A ideia surgiu quando Nathalia percebeu que o debate público sobre a influência digital mirim costumava se concentrar apenas na fama e no dinheiro, ignorando riscos como a exploração comercial e a pressão para que crianças assumam comportamentos adultos. Ao longo da pesquisa, ela passou a ampliar o conceito de “adultização” para além da hipersexualização, incluindo perda de ingenuidade, responsabilidades precoces e reprodução de falas e gestos adultos ensinados por responsáveis.
A jornalista conta que escolheu narrar o tema com o olhar brasileiro e periférico, refletindo sobre os impactos da exposição de menores de idade na internet e o papel das plataformas e famílias.
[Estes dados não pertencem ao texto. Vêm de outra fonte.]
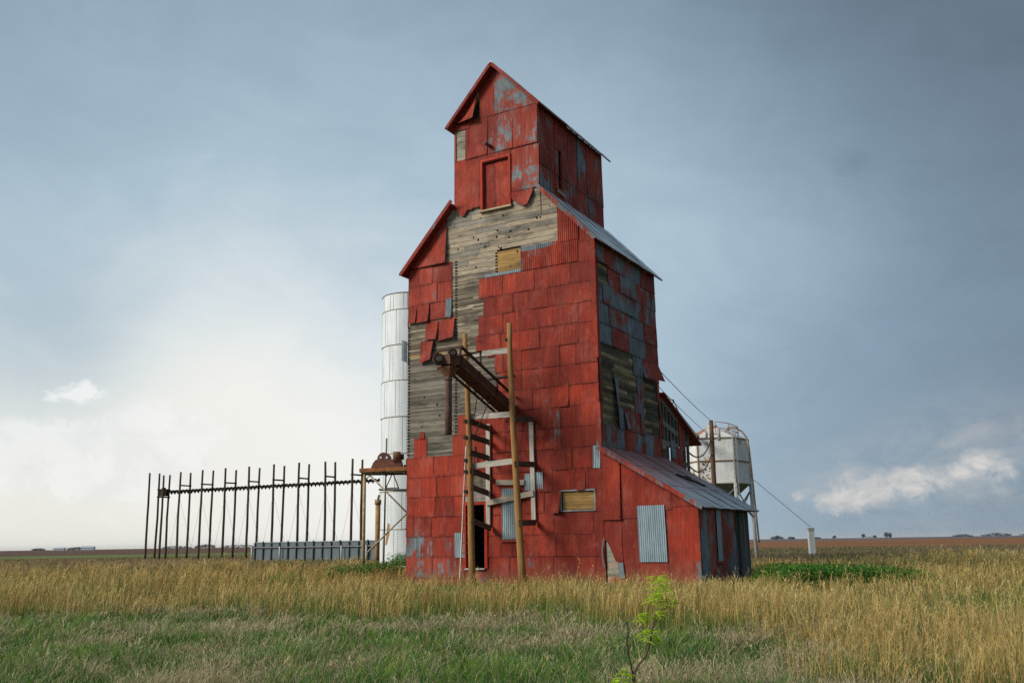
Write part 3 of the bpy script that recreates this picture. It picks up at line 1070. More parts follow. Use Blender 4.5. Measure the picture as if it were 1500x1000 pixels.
# side
mb = MB()
for z0, z1 in ((13.4, 15.5), (15.5, 17.9)):
    x = 0.0
    k = 0
    while x < DP - .01:
        x1 = min(DP, x + U(0.62, 0.95))
        if DP - x1 < .3:
            x1 = DP
        if not (x < 1.85 and x1 > 1.25):
            if not (abs(x - 2.3) < .3 and z0 > 15):
                sheet(mb, CSd, x - .02, x1, z0 - .03, z1, U(0.42, 0.52), U(.01, .03), None, 0, 1, .012 + .012 * (k % 2), (8, 10))
            else:
                sheet(mb, CSd, x - .02, x1 - .15, z0 - .03, z1, U(0.46, 0.52), U(.01, .03), None, 0, 1, .012 + .012 * (k % 2), (8, 10))
        else:
            sheet(mb, CSd, x - .02, 1.25, z0 - .03, z1, .45, .02, None, 0, 1, .02, (6, 10))
            sheet(mb, CSd, 1.85, max(x1, 2.0), z0 - .03, z1, .45, .02, None, 0, 1, .02, (6, 10))
            if z0 < 15:
                sheet(mb, CSd, 1.24, 1.86, z0 - .03, 14.9, .45, .02, None, 0, 1, .03, (6, 10))
            else:
                sheet(mb, CSd, 1.24, 1.86, 16.55, z1, .45, .02, None, 0, 1, .03, (6, 10))
        x = x1
        k += 1
csub(mb, 'tin_cladding', M_SHEET)
mb = MB()
for k in range(-1, 3):
    row(mb, CLs, 14 + k * 1.3, min(14 + (k + 1) * 1.3, ZC), [(0, DP)], .4)
csub(mb, 'tin_cladding', M_SHEET)
mb = MB()
mb.box((CR - .02, 1.20, 14.84), (CR + .06, 1.90, 14.92), (.25, .10, .07))
mb.box((CR - .02, 1.20, 14.92), (CR + .055, 1.26, 16.58), (.25, .05, .04))
mb.box((CR - .02, 1.84, 14.92), (CR + .055, 1.90, 16.58), (.25, .05, .04))
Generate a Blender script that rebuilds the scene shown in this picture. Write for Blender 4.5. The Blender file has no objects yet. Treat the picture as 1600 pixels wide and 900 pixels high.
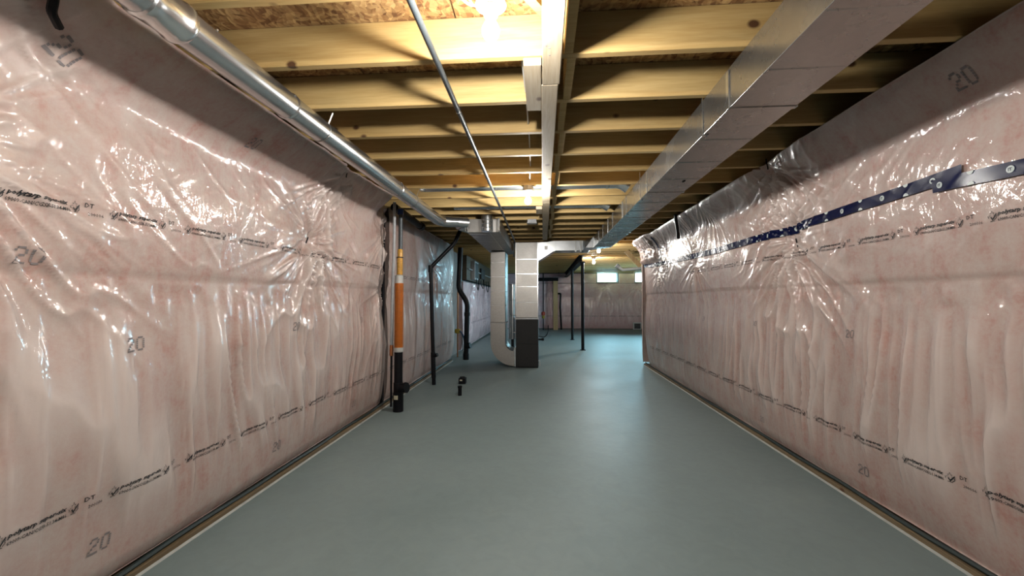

— Narrar a história, a partir do nosso ponto de vista e, ao mesmo tempo, de um jeito que a gente pudesse aplicar na nossa realidade e, no nosso olhar, principalmente, como tratar desse assunto da publicidade infantil — explica.
O projeto, feito em grande parte de forma independente, enfrentou pausas por falta de recursos e contou com campanha de financiamento coletivo, que não alcançou a meta.
— Foi cansativo e enlouquecedor, mas nunca tive dúvida da relevância. Valeu a pena ver no ar um conteúdo ainda tão urgente — afirma.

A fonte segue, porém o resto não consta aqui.